1. Topic-
Native American Culture
2. Content-
Native American cultures present in Michigan, and how Native people adapted and made use of their environment prior to European settlement.
3. Goals: Aims/Outcomes-
1. 21st Century grant program Standards 5(4): Cultural Perspectives and Diversity
2. 21st Century grant program Standards 6(3): Communication (Speech and Presentation.)
3. 21st Century grant program Standards 8(2): Environmental Awareness
4. Objectives-
1. Students will be able to identify similarities and differences between six Native Tribes of Michigan in respect to the cultural elements of Housing, Food, transportation and Duties/Jobs.
2. Students will be able to apply their understanding of natural resources and the environment to explain how these might have impacted the cultural elements.
5. Materials and Aids-
Tipi model, Six "Tribal Life" cards, "Tribe/Environment" Worksheets, Props (optional) such as cardboard tubes, boxes, branches, bolts of fabric.
6. Procedures/Methods-

A. Introduction-

1.Hold out the tipi model and ask students to share their ideas about what the structure is, what it was used for, who used it, and what it was made out of. Ask students to consider: Would they like to live in a tipi? What might be some of the problems of living in a tipi? The benefits?
2. Remind students of the definitions of "Compare/ Compare" as learned in the prior "Leaf Identification" unit. (How are things alike, how are they different). Ask students to compare the tipi to where they live, and other housing styles they are aware of.
3. Ask the students if they think a tipi would be a good housing choice for the Native Tribes that lived in Michigan and why or why not. What other choices may they have had? Guide students to consider particular issues in Michigan, such as weather, flooding, wild animals, and so forth.

B. Development-

1. Explain to the students that we are going to be looking at some of the Native Tribes that lived in Michigan in the period of time just before European Settlers came to Michigan.
2. Ask students to share what they remember from our last lesson about this period in Native culture history. Focus and remind students of lacking technologies that made Native Cultures more dependent and influenced by their environment.
3. Show the Tribal cards to the students and explain that they are going to be working with a group to become an expert on a particular Native Tribe of Michigan. They are going to be learning about the type of housing their tribe used, as well as some important facts about their daily lives such as food, clothing, and different jobs or duties. Then they will share their Tribe with the class. Each group will choose a "reader" to read their card, while the others act out the description.

C. Practice-

1.Get the students into groups and pass out Native Tribe cards. Place the optional props on a table in the center of the room for students to gather and use as needed.
2. Working together, the students will read the card, choose a reader, and discuss how to best present the information on the card. They will then be able to practice and revise their plans before presenting them to the class.
3. As the students are working, visit each group to help with any difficulties, answer questions, make clarifications, and check for students' understanding. (Refrain from making "director" suggestions or guiding the acting process too much.)
4. While students are working in their small groups, explain to each group individually the next part of the assignment, where they will be taking notes on the other skits. Share and model how to complete the worksheets, answer any questions the students may have, and work together to complete the section for their own tribe.

D. Independent Practice-

1.Gather the class together to watch the presentations, and allow groups to present their material. As each group presents, watch and offer assistance to students completing the note-taking worksheets.
2. After each presentation, highlight and ask students to share their notes from the "Cultural Characteristics" side of the worksheet. Allow students additional time to add to their notes from the observations of others.
When all of the groups have presented, allow the students to separate into their groups and discuss the "Environmental Factor" half of the worksheet.
3. Ask each group to then share the "Environmental Factors" they determined for their own tribe.

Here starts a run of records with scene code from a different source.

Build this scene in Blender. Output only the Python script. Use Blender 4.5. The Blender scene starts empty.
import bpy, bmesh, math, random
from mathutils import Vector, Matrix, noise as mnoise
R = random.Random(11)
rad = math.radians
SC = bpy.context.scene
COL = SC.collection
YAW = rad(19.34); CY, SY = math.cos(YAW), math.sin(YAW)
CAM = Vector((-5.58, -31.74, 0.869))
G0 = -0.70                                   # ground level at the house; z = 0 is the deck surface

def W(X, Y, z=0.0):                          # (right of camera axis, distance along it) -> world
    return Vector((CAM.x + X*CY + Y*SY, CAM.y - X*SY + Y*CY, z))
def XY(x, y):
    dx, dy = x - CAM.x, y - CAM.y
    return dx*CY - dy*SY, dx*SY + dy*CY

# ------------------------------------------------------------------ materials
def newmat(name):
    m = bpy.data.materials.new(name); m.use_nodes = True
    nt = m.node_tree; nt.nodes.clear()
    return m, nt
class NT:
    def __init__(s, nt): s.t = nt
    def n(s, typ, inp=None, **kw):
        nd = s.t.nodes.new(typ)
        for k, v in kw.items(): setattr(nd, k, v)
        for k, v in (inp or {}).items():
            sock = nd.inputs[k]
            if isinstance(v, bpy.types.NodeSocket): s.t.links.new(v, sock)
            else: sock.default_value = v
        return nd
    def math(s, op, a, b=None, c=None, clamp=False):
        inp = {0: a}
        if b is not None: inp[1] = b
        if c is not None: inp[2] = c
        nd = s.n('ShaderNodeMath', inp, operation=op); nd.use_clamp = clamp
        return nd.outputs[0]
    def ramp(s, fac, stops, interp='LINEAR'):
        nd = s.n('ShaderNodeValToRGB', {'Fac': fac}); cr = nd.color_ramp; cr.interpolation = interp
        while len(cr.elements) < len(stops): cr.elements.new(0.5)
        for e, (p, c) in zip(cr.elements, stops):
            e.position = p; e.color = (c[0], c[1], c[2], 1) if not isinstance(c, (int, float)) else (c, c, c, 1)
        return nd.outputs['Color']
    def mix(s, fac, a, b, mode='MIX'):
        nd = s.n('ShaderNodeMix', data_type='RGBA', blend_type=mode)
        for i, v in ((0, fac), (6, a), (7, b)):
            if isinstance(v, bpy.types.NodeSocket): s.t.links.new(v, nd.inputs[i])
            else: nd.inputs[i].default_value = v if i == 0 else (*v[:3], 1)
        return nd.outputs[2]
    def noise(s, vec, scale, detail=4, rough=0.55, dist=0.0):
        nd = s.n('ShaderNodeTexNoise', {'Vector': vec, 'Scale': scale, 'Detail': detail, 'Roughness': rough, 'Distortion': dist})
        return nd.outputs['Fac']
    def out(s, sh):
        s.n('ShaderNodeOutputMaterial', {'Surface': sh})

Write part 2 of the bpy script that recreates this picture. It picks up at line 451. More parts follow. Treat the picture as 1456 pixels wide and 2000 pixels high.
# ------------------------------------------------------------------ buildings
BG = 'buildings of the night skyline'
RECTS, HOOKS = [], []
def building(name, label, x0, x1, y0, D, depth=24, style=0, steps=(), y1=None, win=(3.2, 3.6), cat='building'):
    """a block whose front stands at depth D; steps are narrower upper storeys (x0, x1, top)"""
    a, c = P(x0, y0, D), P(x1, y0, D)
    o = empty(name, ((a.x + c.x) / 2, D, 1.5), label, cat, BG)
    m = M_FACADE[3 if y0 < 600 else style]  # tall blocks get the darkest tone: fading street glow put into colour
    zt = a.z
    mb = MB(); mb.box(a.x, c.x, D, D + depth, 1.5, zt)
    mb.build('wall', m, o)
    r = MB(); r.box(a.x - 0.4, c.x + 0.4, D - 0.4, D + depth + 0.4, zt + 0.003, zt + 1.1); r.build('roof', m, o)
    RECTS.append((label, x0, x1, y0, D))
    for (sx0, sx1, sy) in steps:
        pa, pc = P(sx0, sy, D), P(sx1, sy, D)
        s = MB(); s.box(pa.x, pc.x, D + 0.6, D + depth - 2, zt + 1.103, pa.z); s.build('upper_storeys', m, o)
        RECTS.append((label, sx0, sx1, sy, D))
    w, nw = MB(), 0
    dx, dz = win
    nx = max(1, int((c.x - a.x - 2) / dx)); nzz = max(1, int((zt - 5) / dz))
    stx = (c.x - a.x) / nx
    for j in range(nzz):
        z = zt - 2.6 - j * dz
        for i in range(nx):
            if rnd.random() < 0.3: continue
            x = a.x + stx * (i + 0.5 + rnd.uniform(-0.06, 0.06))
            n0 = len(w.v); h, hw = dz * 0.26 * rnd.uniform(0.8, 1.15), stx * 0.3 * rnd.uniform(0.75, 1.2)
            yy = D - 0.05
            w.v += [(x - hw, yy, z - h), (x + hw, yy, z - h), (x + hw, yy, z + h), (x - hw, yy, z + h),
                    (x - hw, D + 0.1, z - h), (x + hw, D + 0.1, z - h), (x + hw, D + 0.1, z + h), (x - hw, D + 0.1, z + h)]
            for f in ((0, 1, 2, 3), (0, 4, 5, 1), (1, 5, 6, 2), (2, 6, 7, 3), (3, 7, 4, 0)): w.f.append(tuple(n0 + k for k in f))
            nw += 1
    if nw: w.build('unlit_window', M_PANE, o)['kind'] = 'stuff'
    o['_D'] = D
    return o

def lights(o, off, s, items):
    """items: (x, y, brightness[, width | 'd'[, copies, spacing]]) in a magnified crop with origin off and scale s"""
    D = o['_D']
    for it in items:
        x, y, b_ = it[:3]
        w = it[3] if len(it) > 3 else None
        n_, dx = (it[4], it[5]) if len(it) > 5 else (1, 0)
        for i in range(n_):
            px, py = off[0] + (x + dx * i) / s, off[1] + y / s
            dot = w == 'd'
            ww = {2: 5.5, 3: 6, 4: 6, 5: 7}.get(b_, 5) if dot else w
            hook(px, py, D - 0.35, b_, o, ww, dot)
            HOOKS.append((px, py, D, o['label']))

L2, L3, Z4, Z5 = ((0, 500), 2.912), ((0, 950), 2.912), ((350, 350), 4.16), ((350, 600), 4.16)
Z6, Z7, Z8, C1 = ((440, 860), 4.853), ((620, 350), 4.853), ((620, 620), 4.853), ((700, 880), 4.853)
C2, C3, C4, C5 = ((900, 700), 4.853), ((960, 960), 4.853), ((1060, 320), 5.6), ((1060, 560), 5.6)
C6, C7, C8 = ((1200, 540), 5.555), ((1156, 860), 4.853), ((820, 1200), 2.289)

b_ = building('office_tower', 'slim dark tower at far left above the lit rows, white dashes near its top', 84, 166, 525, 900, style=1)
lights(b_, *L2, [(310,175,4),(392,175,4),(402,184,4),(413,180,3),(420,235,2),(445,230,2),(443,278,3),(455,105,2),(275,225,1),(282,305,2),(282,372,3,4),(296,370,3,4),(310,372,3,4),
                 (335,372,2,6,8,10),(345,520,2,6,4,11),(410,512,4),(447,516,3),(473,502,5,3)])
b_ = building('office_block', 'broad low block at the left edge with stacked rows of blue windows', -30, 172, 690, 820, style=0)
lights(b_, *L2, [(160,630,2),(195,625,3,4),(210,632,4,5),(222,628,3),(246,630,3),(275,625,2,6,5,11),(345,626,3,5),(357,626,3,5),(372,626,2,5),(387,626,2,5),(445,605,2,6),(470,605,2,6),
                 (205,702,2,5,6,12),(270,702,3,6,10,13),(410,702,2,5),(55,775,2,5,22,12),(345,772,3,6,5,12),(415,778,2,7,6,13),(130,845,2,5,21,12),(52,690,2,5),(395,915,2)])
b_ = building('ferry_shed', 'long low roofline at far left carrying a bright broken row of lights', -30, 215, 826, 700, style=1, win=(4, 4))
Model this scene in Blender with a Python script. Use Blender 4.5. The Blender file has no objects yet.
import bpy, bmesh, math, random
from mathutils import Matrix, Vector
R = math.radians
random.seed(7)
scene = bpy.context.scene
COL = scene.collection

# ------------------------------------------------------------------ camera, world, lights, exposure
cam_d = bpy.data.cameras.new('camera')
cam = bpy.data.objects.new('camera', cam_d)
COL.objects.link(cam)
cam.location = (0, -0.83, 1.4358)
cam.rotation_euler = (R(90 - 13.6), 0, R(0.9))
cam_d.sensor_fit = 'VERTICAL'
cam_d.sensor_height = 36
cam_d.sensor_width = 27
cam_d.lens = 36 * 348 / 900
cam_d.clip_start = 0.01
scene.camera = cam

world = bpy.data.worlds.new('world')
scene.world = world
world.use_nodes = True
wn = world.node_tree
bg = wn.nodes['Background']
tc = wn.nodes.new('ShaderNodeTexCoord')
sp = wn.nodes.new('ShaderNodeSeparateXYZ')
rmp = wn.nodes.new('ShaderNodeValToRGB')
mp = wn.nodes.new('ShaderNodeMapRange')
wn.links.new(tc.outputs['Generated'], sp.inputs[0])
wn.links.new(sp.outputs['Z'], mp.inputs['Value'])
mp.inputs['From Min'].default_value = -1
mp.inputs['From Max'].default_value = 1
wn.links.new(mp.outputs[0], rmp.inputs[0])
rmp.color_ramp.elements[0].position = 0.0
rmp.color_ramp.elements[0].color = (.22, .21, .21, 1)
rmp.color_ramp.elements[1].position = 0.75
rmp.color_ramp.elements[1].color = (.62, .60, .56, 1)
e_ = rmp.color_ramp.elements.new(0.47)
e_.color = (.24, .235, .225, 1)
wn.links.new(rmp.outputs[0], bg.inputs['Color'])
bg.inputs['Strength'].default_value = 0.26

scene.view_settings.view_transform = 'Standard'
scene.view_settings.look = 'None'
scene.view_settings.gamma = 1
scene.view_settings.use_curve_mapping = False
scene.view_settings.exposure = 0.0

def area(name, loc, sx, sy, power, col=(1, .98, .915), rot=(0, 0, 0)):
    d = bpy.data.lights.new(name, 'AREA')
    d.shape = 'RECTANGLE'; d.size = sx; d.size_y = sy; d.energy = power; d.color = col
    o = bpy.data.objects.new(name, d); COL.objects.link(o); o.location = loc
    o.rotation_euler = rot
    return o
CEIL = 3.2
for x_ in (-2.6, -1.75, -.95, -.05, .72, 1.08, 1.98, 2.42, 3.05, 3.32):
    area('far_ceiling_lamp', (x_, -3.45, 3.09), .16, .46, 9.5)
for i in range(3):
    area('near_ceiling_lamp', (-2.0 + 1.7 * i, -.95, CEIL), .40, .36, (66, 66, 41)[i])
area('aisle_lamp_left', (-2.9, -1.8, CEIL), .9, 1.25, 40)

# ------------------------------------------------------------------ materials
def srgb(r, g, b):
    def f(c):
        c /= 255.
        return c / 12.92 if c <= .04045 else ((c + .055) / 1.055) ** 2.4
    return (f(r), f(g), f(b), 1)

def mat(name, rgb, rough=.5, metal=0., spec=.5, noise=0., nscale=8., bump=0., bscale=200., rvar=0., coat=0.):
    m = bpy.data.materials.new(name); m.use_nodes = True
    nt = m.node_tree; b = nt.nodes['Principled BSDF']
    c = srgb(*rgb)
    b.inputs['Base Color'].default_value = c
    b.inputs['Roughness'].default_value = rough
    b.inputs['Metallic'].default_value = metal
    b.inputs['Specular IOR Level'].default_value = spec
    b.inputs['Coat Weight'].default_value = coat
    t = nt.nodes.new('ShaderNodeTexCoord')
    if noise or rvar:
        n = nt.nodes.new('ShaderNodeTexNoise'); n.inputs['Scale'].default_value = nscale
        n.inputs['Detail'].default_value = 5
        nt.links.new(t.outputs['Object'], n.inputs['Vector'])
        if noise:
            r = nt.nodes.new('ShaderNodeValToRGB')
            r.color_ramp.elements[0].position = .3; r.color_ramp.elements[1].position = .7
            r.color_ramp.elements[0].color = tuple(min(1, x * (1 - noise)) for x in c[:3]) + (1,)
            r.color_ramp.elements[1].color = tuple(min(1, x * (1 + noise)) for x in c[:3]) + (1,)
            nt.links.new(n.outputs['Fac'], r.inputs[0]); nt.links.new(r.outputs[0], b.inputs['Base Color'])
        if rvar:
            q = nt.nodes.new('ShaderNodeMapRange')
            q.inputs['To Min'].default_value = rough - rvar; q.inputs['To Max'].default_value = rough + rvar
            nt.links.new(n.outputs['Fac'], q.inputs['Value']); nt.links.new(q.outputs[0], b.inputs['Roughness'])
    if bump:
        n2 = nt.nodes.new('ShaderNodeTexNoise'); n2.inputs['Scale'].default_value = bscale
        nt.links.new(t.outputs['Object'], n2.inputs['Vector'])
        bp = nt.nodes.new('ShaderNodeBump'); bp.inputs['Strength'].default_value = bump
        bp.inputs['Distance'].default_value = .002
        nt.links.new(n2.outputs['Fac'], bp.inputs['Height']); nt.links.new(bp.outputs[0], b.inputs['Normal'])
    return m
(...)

Checking for understanding-

1. Using their notes, create a diorama of one of the six cultures presented. Check for correct environmental and cultural elements.
2. Assess the worksheets for an understanding between cultural/environmental links and differences between the cultures presented.


As a class, create a list of important environmental factors (weather, native plant life, animal life, topography, access to water, etc.) that influenced Native cultures. Ask students to share ways these factors still effect people living in Michigan, people living in other parts of the world, and ways we have been able to use and/or overcome environmental factors. Check for understanding of key cultural elements and environmental categories.